The pay-to-play issue and the racial composition of the Board of Regents will not go away in the SUNO matter because the plaintiffs have announced that they intend to pursue an appeal.
The Jindal Way: Pay-to-Play
The pay-to-play model cropped up in connection with the Supriya Jindal Foundation where, the New York Times first reported, major corporations with business before the state have been making large contributions to the First Lady's foundation. Sure, they only want to help her help the kids, but there is one thing that pushes this beyond some liberal media trying to do a hit job on our nationally irrelevant governor.
The connective tissue between the Jindal Foundation and the Jindal Campaign is Alexandra Bautsch.

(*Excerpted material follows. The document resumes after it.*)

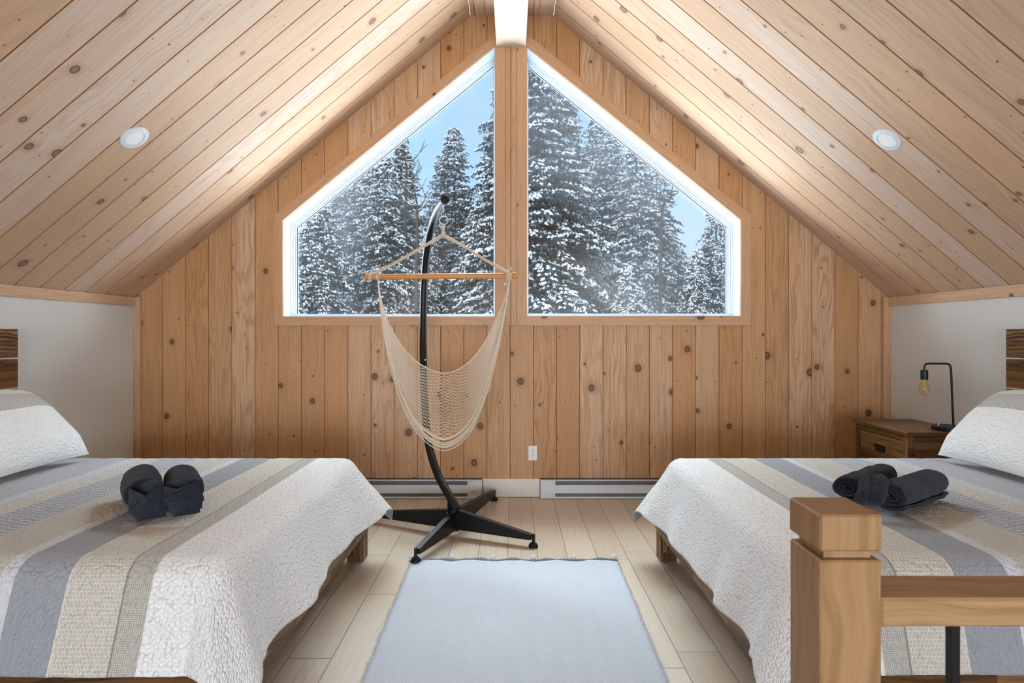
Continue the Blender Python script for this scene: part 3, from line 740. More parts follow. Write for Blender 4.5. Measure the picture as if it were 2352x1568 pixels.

Ms. Bautsch is listed as an officer of the Supriya Jindal Foundation (the New York Times reported her as the Treasurer). She also happens to be a fundraiser for the Jindal campaign, according to her LinkedIn page.
Ms. Bautsch apparently operated as something of a one-stop contribution window for both Jindals. Imagine the outrage (not to mention federal investigations) if Edwin Edwards and one of his wives had tried a similar arrangement!
While some of Jindal's allies have tried to downplay the significance of this story (see Pinsonat's comments in the link above), the fact is that the story solidifies the fact that Jindal operates a pay-to-play administration — exactly what he said he would end with his self-proclaimed ethics 'Gold Standard' reforms passed in the first few days of his term. As it turns out, his 'reforms' have rendered campaign finance laws virtually unenforceable.
In light of what the public has learned about Jindal in the past two weeks, the question must be asked if this wrecking of the campaign finance enforcement regime by Jindal was a deliberate act?
The Governor's pay-to-play ways are catching up with him. Bills are coming due. Too much damage is being done to public and private institutions in this state by the Governor and his policies based on nothing more than a desire to prevent his patrons from paying more taxes and a desire to turn public coffers into funnels directed into the pockets of donors-to-be through privatization.
Having set up the Board of Regents to carry out his wishes, he handed them the work of dismantling SUNO. It was overreach and it laid bare his pay-to-play approach to appointments to boards and commissions. That policy is exactly what he said he was against. It is a direct contradiction of who he said he was.
Jindal's demise as a presidential contender on the national level came after he repeatedly exposed his lack of substance to national audiences. With his ethics mantel having been shattered, the unraveling of his in-state myth has begun. Whether it unravels fast enough to enable his defeat at the polls remains to be seen. But, life is nothing if not unpredictable.